Egypt’s richest man, Samih Sawiris, controls much of the Swiss resort of Andermatt via his property development firm Orascom, which has struck various deals with the Swiss government. ‘In Europe, this is the closest it could get to a private individual purchasing a whole resort,’ says Rollason.
As things stand, there are often rules in place to restrict foreign buyers in Europe from even purchasing a single property – let alone a whole ski area. ‘There is a slight misconception from US buyers that they can just come and buy property in the same way it is possible for them to go and buy a slice of Utah,’ Rollason says. ‘In Switzerland or France, selling a ski resort to a billionaire would be like selling the crown jewels.’
In France, the majority of lifts are operated by some form of government body, and are often state-owned too. This makes it ‘inconceivable’ for them to be sold privately, Rollason says. In other countries like Switzerland or Austria, the land is usually owned by the state or the canton. Private acquisitions of resorts therefore wouldn’t involve the mountain itself, but rather the lift infrastructure and the rights to operate resorts.

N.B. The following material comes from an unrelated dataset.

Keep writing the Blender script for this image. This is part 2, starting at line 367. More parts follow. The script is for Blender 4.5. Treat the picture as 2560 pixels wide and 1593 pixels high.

While, so far, there are just three private ski resorts that require a real estate purchase as a condition of membership (all in the US), there are already around half a dozen places across North America that have privatised snow, such as Vermont’s Hermitage Club, where the initiation fee is $100,000 and annual dues run around $20,000. But the concept could become more popular.
Hastings is clear that he is focused on Powder Mountain, 5,000 miles away from Mont Blanc, but he’s not so convinced that the model he’s pioneering could never reach Europe. ‘I wouldn’t say never,’ he says. After all, he’s used to shaking up industries.